Written problem
Return the lines where the word "image" occurs.

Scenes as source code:
■ ■ ■ ■
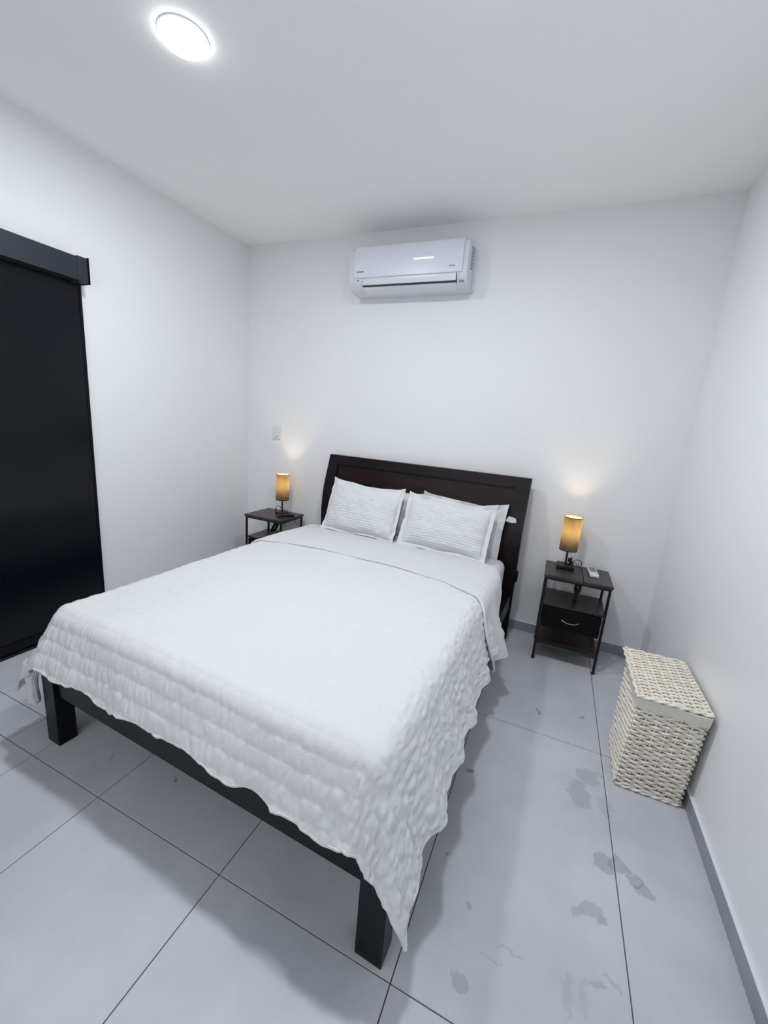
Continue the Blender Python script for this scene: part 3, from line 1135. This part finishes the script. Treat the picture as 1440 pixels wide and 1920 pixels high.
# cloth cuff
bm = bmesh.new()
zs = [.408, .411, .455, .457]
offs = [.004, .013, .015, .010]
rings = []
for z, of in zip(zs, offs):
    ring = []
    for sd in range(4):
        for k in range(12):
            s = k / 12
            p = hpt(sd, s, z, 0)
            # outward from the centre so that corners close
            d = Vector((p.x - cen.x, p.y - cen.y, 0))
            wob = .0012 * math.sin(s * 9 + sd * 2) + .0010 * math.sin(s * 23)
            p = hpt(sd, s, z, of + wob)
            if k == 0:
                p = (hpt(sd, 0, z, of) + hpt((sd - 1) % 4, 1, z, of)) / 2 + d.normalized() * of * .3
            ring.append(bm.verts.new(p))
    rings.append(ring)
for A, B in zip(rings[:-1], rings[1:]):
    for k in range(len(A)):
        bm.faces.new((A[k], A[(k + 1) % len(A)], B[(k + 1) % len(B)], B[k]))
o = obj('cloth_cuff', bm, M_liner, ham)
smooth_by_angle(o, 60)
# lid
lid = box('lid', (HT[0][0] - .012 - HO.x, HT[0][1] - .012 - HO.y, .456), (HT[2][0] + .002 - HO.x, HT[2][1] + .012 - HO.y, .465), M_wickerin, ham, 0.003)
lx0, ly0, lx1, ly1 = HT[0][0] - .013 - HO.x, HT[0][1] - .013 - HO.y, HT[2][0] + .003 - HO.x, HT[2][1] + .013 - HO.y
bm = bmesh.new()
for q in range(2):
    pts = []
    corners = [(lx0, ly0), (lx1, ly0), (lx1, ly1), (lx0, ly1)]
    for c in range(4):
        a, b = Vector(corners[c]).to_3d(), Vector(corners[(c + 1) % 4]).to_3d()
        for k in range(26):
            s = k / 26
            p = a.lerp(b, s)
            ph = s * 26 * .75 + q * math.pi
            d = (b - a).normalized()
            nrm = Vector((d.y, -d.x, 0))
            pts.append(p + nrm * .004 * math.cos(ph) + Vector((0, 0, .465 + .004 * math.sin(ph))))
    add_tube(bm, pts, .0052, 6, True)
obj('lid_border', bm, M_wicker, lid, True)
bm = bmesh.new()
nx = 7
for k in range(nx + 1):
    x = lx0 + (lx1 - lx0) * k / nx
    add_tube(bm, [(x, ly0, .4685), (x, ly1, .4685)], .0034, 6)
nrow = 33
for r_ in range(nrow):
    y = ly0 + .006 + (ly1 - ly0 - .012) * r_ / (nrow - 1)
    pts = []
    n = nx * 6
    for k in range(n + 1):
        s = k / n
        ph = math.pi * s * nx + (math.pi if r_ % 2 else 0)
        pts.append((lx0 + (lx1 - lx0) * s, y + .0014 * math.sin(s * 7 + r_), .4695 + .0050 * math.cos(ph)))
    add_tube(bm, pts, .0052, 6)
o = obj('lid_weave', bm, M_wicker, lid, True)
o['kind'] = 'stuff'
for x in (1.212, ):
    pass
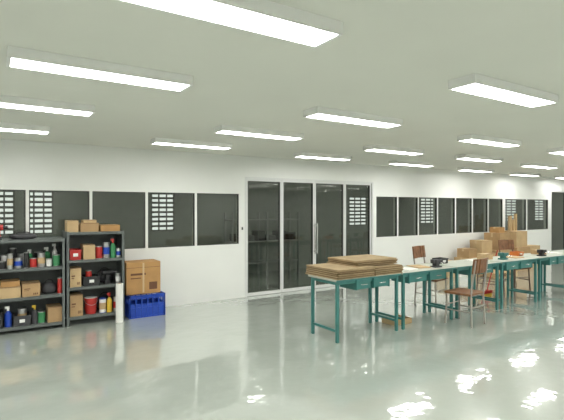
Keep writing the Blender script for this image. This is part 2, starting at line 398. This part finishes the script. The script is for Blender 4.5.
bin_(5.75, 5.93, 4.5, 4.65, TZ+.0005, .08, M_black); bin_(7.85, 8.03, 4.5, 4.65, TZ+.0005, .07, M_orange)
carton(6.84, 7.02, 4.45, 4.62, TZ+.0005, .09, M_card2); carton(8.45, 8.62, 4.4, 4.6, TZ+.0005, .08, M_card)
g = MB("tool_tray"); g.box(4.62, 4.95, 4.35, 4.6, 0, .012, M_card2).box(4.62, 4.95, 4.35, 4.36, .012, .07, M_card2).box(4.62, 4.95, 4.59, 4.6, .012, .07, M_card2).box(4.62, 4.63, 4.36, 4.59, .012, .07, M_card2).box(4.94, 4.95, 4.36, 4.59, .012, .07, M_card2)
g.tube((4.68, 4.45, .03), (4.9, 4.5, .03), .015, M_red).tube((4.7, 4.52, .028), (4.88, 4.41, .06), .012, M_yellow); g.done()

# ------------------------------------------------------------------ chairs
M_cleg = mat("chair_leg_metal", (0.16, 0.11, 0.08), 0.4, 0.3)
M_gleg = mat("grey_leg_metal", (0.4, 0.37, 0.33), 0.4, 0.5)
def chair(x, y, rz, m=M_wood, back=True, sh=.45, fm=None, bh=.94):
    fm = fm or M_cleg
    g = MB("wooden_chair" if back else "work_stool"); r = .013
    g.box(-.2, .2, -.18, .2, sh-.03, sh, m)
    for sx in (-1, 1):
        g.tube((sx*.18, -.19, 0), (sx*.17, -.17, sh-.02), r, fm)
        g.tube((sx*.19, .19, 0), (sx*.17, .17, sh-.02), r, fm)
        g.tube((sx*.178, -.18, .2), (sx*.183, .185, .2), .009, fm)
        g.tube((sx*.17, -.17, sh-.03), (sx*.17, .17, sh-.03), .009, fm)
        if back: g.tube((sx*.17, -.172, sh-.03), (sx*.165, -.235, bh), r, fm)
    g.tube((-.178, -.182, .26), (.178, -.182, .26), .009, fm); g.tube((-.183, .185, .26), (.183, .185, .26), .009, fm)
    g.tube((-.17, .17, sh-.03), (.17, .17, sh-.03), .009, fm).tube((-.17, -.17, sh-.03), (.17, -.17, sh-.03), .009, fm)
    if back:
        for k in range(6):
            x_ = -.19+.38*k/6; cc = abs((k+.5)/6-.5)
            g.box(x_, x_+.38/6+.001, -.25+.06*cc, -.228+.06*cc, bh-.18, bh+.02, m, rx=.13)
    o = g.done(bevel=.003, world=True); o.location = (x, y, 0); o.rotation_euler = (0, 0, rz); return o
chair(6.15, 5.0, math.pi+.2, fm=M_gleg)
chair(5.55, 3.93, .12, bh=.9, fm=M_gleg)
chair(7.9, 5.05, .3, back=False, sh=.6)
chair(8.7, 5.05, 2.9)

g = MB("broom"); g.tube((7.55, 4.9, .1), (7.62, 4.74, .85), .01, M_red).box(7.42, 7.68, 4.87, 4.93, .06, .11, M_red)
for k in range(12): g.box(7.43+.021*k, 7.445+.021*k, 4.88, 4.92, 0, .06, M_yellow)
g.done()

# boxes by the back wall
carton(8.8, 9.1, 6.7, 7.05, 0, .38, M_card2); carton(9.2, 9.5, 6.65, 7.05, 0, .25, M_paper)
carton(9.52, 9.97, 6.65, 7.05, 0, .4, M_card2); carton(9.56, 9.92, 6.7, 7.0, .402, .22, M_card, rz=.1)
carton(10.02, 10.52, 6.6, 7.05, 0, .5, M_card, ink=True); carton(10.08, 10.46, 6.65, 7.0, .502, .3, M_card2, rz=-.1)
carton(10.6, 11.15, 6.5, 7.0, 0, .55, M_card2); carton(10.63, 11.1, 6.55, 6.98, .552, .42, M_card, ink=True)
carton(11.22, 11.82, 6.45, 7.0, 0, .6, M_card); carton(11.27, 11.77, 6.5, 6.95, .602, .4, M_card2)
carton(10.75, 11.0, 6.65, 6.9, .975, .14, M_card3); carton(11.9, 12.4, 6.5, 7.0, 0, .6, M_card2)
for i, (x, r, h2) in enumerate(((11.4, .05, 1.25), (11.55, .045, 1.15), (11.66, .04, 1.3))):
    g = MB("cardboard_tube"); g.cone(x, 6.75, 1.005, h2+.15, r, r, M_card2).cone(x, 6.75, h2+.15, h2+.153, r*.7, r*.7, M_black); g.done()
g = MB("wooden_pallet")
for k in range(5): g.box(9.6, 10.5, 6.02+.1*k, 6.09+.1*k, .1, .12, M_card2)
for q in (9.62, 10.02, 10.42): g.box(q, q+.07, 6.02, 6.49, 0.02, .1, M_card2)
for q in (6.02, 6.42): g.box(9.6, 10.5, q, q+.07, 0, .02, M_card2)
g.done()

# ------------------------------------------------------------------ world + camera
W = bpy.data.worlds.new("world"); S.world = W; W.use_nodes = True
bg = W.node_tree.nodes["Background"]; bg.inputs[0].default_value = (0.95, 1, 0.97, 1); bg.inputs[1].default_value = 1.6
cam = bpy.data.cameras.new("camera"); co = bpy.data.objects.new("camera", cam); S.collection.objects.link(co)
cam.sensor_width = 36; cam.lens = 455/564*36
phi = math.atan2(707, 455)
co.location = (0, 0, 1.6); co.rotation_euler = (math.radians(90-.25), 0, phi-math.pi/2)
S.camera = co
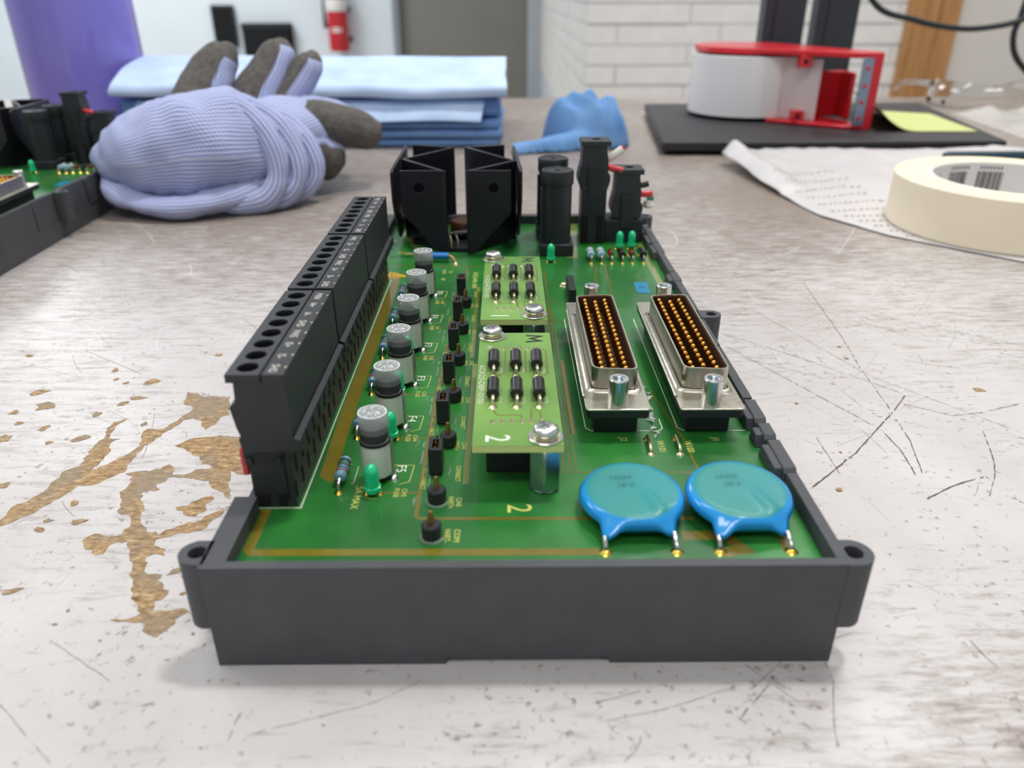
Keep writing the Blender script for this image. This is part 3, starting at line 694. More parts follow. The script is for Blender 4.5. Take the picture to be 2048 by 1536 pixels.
■ ■ ■ ■
Solution to the exercise
Keep writing the Blender script for this image. This is part 2, starting at line 398. This part finishes the script. The script is for Blender 4.5.
Keep writing the Blender script for this image. This is part 3, starting at line 694. More parts follow. The script is for Blender 4.5. Take the picture to be 2048 by 1536 pixels.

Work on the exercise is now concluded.